━━ Data provided ━━

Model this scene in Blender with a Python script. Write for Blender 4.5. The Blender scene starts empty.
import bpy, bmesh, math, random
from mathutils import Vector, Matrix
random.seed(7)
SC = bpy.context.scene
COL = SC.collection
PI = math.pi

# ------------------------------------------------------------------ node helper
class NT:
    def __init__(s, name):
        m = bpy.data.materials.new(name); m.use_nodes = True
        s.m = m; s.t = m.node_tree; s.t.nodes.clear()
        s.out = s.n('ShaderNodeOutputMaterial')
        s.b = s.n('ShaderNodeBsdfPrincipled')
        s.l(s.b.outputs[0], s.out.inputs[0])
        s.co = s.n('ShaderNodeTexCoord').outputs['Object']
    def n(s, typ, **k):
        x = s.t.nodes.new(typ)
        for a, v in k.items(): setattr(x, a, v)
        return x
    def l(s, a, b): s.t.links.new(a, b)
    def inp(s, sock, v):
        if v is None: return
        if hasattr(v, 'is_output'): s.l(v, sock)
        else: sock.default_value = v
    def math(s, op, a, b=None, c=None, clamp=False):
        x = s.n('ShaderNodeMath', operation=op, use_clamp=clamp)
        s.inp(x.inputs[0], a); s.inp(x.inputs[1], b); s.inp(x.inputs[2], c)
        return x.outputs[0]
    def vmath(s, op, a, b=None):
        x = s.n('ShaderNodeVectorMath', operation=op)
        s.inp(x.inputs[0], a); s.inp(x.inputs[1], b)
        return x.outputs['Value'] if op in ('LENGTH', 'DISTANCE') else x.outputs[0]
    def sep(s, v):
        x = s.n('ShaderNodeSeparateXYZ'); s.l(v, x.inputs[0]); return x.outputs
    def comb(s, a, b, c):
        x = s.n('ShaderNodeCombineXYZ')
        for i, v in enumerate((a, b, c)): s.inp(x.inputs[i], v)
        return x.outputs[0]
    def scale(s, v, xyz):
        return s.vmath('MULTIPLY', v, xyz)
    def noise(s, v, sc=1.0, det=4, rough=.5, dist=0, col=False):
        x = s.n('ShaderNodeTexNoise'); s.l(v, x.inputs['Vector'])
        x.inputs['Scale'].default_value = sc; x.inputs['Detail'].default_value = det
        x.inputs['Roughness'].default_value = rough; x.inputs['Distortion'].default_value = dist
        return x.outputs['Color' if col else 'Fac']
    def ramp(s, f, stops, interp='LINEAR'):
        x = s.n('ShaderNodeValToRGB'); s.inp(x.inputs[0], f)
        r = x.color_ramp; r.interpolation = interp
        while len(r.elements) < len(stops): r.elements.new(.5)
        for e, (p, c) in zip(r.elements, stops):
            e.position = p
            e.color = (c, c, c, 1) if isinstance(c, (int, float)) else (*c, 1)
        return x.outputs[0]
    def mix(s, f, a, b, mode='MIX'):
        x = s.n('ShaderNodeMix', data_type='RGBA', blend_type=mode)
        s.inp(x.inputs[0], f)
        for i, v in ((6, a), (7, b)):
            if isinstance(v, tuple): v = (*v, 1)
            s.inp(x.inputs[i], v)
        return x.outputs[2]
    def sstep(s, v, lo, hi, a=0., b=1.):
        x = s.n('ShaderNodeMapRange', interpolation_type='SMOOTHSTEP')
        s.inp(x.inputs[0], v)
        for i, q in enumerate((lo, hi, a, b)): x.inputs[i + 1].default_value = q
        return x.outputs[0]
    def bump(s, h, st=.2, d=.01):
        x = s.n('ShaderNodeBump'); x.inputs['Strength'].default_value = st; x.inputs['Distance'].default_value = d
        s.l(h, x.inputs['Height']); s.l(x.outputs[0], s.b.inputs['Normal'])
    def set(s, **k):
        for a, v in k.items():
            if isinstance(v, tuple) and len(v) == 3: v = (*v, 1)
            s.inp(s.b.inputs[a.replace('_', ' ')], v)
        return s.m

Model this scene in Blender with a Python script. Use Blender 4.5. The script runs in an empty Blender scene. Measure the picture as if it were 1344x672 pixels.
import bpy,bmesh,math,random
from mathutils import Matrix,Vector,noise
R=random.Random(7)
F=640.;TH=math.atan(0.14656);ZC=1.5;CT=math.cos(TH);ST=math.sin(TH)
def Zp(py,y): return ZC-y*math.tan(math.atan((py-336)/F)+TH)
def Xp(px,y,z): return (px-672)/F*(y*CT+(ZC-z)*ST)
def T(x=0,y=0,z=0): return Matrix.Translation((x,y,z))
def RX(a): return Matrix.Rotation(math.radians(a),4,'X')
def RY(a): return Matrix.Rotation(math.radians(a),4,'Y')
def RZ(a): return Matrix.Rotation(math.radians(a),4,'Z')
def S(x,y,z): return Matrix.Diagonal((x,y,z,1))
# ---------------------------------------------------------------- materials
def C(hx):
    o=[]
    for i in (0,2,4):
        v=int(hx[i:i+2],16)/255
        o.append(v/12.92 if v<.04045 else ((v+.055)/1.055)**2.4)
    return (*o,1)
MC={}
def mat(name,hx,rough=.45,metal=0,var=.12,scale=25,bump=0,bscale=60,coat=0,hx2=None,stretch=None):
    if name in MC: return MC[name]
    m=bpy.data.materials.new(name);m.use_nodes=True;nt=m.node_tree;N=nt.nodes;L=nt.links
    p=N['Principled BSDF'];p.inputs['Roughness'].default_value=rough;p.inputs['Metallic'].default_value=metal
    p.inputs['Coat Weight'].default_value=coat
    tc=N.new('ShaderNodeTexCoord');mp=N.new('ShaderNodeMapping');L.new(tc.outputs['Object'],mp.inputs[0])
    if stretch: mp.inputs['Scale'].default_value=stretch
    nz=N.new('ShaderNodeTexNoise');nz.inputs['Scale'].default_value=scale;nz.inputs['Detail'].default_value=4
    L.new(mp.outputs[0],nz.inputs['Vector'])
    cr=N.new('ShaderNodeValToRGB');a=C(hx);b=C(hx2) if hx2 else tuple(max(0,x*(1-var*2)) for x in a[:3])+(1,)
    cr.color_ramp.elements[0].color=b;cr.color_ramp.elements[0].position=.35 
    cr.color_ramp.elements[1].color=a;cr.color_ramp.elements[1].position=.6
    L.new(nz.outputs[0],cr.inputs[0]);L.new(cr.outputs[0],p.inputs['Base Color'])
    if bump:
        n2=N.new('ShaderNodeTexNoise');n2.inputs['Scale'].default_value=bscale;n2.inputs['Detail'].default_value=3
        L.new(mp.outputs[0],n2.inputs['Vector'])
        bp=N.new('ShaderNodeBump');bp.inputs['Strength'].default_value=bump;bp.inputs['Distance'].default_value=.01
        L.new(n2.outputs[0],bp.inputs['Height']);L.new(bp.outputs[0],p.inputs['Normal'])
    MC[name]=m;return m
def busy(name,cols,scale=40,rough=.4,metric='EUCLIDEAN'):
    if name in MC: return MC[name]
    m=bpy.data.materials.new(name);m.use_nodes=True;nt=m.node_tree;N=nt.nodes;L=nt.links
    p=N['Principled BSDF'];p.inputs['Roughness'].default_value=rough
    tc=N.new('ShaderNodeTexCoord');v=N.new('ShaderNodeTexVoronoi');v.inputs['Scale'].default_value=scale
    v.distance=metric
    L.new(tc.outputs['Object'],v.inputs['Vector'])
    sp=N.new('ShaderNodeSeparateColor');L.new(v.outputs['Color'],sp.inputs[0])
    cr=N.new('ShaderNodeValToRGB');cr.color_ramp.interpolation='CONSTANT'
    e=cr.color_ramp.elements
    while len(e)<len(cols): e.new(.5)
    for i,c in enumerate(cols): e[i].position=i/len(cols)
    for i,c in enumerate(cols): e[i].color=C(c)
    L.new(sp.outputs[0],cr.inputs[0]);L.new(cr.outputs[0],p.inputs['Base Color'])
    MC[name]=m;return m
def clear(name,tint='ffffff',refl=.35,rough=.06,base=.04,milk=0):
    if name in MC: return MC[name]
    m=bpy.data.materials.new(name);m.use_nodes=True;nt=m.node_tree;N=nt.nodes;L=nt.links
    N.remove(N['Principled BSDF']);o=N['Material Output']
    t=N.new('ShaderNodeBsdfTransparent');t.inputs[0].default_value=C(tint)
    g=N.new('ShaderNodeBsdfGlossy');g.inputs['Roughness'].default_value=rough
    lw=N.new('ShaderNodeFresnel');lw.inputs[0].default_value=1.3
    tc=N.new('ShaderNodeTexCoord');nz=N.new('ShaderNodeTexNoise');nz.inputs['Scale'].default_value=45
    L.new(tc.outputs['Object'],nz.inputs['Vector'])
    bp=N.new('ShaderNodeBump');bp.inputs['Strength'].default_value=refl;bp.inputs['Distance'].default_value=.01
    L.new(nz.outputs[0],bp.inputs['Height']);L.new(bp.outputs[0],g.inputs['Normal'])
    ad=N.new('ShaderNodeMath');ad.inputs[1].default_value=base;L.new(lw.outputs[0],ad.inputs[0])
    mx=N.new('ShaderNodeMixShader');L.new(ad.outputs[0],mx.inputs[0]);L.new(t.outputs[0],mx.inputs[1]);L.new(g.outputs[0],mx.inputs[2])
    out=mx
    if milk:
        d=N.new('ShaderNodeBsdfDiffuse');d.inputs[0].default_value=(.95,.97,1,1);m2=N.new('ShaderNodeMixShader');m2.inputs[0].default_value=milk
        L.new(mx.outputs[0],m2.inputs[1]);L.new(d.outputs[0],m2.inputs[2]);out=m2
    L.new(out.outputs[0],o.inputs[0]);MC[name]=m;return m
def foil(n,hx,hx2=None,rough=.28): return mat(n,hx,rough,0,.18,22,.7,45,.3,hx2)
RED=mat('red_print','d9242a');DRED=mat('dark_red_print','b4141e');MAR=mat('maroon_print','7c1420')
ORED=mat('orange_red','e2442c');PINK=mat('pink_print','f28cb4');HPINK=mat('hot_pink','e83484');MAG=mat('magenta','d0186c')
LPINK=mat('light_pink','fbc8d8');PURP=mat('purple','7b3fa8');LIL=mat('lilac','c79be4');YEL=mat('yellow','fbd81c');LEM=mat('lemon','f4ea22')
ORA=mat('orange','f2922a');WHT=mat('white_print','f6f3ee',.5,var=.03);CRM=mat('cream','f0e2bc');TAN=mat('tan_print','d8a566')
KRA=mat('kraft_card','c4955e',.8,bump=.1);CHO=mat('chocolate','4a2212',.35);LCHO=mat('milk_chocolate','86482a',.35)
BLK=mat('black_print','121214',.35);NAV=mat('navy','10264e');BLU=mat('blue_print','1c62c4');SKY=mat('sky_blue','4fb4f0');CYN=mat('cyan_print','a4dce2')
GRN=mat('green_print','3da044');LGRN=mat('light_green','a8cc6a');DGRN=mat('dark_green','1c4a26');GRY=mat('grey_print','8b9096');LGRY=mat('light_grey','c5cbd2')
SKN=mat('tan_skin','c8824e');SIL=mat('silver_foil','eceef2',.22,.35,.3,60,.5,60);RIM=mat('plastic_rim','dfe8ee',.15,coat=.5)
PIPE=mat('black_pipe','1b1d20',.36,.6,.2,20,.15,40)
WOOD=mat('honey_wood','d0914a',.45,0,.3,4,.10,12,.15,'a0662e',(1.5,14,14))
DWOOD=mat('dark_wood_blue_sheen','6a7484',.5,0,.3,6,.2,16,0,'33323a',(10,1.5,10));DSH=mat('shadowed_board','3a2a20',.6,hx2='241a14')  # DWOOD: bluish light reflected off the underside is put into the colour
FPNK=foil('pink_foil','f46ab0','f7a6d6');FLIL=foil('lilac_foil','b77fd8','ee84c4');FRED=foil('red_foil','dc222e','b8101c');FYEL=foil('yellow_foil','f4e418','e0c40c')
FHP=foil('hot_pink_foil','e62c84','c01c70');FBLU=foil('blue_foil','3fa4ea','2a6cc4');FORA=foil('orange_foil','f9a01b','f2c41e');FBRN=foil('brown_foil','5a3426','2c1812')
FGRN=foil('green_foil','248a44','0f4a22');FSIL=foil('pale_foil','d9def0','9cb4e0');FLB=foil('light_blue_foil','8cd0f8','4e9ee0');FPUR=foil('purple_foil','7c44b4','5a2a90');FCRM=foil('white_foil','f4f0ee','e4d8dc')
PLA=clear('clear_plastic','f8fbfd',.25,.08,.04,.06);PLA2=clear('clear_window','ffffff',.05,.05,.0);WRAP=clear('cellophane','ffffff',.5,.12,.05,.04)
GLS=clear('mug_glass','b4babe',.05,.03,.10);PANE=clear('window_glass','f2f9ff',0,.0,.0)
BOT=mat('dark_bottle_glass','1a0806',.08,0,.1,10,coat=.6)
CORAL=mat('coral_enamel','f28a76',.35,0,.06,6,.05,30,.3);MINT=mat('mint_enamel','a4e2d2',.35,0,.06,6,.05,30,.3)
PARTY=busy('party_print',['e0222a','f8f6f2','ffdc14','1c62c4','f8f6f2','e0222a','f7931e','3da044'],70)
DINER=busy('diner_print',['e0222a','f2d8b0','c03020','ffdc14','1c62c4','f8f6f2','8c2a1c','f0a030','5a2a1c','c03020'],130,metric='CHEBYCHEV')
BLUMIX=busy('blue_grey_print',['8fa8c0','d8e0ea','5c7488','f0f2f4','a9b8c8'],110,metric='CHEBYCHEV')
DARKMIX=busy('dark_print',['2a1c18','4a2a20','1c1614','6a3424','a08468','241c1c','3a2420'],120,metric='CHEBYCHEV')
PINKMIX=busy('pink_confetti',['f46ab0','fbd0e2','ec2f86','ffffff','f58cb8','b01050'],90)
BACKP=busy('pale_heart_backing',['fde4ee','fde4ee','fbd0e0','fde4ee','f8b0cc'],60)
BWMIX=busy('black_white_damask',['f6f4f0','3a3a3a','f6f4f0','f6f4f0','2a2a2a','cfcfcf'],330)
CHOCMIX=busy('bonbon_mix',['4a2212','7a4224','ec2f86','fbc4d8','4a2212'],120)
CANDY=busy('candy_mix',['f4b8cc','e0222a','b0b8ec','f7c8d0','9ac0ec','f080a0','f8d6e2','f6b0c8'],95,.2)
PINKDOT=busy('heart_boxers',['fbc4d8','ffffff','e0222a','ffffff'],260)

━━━

● Requirement:
Exactly as they stand, please print the lines from the first line of the records above down to the line that includes "PI = math.pi", both of those included and no others.

● Worked answer:
Model this scene in Blender with a Python script. Write for Blender 4.5. The Blender scene starts empty.
import bpy, bmesh, math, random
from mathutils import Vector, Matrix
random.seed(7)
SC = bpy.context.scene
COL = SC.collection
PI = math.pi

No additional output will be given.